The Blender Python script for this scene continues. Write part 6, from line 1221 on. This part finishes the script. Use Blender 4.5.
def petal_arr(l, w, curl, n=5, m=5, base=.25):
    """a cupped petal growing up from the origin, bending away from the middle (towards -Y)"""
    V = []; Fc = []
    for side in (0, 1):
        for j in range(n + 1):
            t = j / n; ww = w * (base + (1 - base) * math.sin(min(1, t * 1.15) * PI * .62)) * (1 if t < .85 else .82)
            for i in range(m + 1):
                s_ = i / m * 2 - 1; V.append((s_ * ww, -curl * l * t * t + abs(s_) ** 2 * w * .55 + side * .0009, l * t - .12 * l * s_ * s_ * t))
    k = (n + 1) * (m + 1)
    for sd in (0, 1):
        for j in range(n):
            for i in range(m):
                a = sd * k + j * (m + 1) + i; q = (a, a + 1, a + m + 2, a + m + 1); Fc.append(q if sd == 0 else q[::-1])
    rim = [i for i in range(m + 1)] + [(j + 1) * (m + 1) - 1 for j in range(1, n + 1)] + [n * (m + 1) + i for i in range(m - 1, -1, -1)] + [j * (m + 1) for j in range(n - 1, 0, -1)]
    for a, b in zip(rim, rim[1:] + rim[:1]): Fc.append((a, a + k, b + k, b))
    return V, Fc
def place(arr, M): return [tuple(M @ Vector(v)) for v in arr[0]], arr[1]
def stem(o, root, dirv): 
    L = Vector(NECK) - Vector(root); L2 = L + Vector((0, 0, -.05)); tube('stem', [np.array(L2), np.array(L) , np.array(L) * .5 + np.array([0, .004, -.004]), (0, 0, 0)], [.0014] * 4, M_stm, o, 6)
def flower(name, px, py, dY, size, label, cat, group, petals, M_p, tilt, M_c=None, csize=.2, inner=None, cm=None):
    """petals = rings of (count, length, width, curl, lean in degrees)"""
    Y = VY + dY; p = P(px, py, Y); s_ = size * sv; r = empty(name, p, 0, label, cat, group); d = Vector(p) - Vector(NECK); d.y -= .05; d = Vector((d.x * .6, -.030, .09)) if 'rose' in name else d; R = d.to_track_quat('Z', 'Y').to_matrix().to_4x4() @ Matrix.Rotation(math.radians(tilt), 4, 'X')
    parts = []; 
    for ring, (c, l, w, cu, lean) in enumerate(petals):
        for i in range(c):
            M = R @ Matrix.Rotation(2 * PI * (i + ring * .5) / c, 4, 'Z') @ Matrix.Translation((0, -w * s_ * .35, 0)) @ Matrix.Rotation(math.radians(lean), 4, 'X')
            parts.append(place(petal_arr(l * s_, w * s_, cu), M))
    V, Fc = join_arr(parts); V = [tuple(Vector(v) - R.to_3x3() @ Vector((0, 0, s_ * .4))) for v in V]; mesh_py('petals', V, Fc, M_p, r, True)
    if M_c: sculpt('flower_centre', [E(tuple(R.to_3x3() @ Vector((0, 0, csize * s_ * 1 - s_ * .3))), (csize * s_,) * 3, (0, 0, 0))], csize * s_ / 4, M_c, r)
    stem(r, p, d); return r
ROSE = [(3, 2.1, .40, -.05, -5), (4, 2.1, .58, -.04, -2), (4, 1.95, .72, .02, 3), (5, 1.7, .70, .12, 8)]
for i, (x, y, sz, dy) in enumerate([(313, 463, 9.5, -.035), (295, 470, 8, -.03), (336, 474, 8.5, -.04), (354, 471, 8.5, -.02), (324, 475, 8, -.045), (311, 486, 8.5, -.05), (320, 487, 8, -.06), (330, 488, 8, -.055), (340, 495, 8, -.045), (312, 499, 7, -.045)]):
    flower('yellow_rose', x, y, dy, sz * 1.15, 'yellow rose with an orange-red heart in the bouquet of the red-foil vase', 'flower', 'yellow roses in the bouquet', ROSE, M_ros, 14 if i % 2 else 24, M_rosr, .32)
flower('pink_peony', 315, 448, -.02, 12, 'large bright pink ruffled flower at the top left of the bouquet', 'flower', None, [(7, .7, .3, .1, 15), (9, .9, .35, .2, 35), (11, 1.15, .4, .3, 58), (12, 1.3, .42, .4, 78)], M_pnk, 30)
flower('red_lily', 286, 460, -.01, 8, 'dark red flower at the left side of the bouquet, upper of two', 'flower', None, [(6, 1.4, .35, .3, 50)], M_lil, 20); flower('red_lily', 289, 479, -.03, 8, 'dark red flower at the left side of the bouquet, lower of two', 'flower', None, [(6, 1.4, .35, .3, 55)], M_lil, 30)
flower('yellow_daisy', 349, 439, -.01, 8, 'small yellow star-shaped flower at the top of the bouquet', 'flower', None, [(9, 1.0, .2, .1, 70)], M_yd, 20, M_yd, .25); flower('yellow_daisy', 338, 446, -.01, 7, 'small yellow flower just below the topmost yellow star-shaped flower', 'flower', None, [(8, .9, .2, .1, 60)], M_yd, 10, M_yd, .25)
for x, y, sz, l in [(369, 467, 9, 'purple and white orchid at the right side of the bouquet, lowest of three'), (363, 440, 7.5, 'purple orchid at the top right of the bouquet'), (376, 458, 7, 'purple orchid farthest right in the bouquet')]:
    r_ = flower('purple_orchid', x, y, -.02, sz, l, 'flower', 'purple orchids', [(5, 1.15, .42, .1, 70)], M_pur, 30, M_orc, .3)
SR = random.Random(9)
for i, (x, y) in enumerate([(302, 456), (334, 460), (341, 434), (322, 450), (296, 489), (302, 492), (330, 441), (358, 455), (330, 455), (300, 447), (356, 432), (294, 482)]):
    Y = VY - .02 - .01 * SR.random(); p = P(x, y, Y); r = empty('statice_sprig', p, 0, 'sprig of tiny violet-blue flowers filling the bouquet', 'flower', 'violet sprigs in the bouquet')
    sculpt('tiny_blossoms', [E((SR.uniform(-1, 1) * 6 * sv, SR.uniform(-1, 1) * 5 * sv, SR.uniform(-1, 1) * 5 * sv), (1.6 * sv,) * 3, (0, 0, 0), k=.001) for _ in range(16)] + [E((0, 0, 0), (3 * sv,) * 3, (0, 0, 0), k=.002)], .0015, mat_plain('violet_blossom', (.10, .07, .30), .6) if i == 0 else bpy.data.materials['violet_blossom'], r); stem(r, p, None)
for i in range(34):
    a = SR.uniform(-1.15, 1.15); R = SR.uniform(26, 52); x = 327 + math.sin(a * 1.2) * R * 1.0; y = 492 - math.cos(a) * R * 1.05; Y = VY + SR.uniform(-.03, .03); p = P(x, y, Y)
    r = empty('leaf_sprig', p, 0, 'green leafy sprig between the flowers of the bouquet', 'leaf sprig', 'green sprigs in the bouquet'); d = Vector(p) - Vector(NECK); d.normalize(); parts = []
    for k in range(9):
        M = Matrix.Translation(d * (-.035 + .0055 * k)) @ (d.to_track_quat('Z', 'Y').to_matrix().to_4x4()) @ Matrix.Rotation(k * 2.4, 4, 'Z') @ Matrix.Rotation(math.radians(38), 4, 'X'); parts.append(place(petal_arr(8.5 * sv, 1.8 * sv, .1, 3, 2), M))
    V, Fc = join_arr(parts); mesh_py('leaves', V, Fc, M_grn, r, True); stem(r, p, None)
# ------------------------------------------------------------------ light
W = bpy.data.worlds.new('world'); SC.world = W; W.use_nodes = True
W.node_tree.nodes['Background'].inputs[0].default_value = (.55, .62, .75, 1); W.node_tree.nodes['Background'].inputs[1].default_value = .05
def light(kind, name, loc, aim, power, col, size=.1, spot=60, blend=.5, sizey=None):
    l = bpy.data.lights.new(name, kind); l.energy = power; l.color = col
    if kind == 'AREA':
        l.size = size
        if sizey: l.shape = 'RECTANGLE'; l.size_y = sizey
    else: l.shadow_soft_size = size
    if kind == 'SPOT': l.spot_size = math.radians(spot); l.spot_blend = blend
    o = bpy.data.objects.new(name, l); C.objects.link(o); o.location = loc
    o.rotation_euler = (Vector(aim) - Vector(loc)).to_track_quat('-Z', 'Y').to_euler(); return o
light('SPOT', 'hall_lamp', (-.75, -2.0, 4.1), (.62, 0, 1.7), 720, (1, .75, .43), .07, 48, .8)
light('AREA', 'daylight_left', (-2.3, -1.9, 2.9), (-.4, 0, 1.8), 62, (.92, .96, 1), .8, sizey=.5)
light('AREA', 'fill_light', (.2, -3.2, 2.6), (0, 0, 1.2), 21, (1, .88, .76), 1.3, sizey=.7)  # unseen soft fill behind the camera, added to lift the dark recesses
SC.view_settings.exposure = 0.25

------------------------------

** What to produce **
Count up every line above that has the word "from" in it; answer with the number alone.

** Solution for this exercise **
2